Sous psyché, quand on se laisse aller la raison est moins dominante que l'intuition (je trouve), et l'on éprouve plus facilement ses sensations/émotions que sous stims par exemple. Cette tendance intuitive fait que l'on a une vision globale des choses, qu'on a pas besoin de poser des mots sur tout comme sous stim, parce que la sensation de tout comprendre prédomine sans être dans une dynamique paranoïaque, et c'est là une autre forme de lucidité, plus spirituelle, plus immersive. Sauf qu'en revenant de ce genre de trip où on a comprit intuitivement le pourquoi du comment de l'univers, on n'est pas capable d'expliquer le phénomène...alors qu'expliquer sa défonce avec un stimulant est plus facile, parce qu'il suffit de décrire le kiffe ressenti, ce qui est plus simple et ne demande pas de notion particulière de philosophie ou de psychologie, nécessaires pour évoquer le trip psychédélique (du moins en profondeur, dans ses mécaniques psychiques).
Sous dissociatif, j'ai l'impression que le délire est plus sensitif, et que l'on a cette capacité à rentrer dans des détails microscopiques autant que s'aventurer comme sous psyché dans la matrice de l'univers, en percevant intuitivement le tout (soi dans son environnement, à l'échelle planétaire, universelle). L'attention est donc très large et la lucidité peut englober un grand nombre de chose, ou se focaliser au contraire sur une unique phénomène en le détaillant dans ses caractéristiques les plus précises et intimes. Après c'est là qu'il faut comprendre la mécanique dissociative, faisant que l'esprit peut autant être très très attentionné et supra lucide, comme totalement déconnecté et absolument pas lucide (genre breakthrough dans une phase d'ego death). Bref la lucidité sous disso c'est quitte ou double, les deux tendances opposées étant les deux faces de la même pièce, les deux contraires d'un même panel d'effet.

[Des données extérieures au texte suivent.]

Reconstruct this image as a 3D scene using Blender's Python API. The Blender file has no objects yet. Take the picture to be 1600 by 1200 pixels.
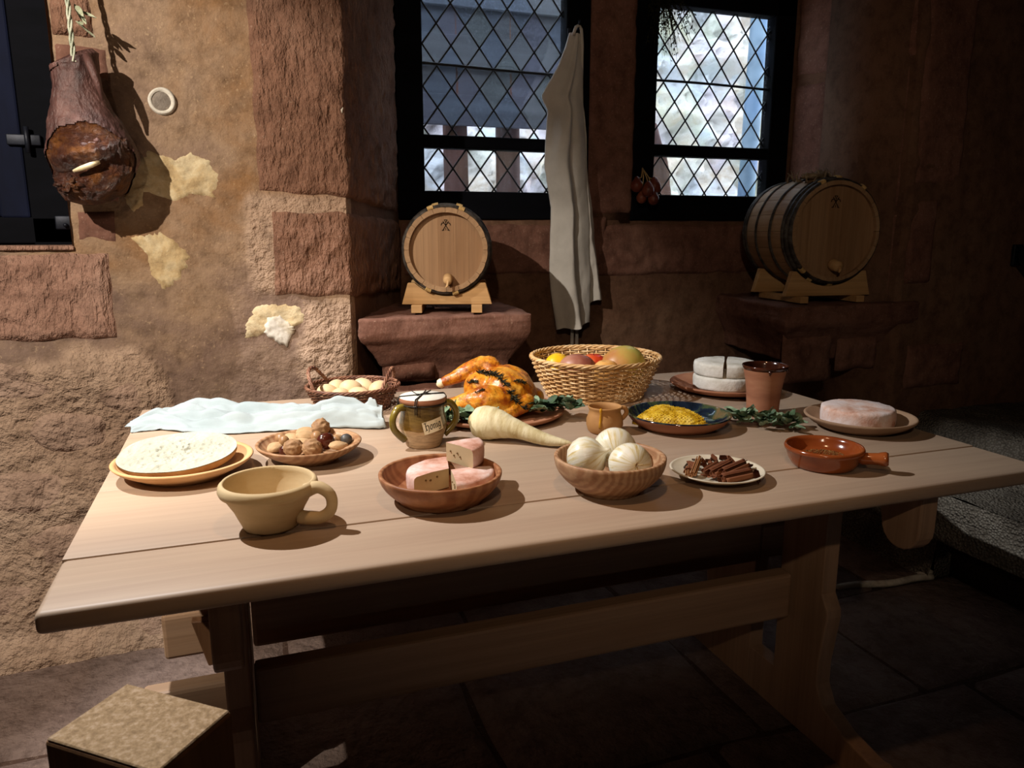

Et on retrouve toutes ces phases sous cannabis, cette drogue si variée sur le plan des effets (ça stimule, ça rappelle un côté psyché, et ça dissocie en inhibant ou désinhibant l'usager).
En gros mon point de vue est que la lucidité dépend surtout de son état de dissociation, en fonction de si l'on est très attentionné ou pas du tout, bref ça va ça vient par phase alternées ou intriquées, que ça soit sous stim (ou l'on est plutôt attentionné donc lucide), sous psyché où l'on est plutôt dissocié dans une phase intuitive (donc lucide mais dans une forme plus globale et peu intelligible), sous disso où là c'est quitte ou double (disons que pendant la montée on est très attentionné et lorsque l'esprit se détend on passe de On à OFF en devenant mega intuitif au point de dissoudre son ego dans une bouillie sensorielle et émotionnelle, avant de retrouver son ego, donc une part de lucidité plus mentale, plus portée sur l'intellect que l'affectif, en gros c'est la stimulation résiduelle de fin de trip, que l'on retrouve aussi sous psyché, on arrive pas à dormir et ça jacte beaucoup trop là haut).
J'espère ne pas avoir été trop confus, c'est pas évident de prime abord, faudrait que je développe tout ça dans un article prochainement.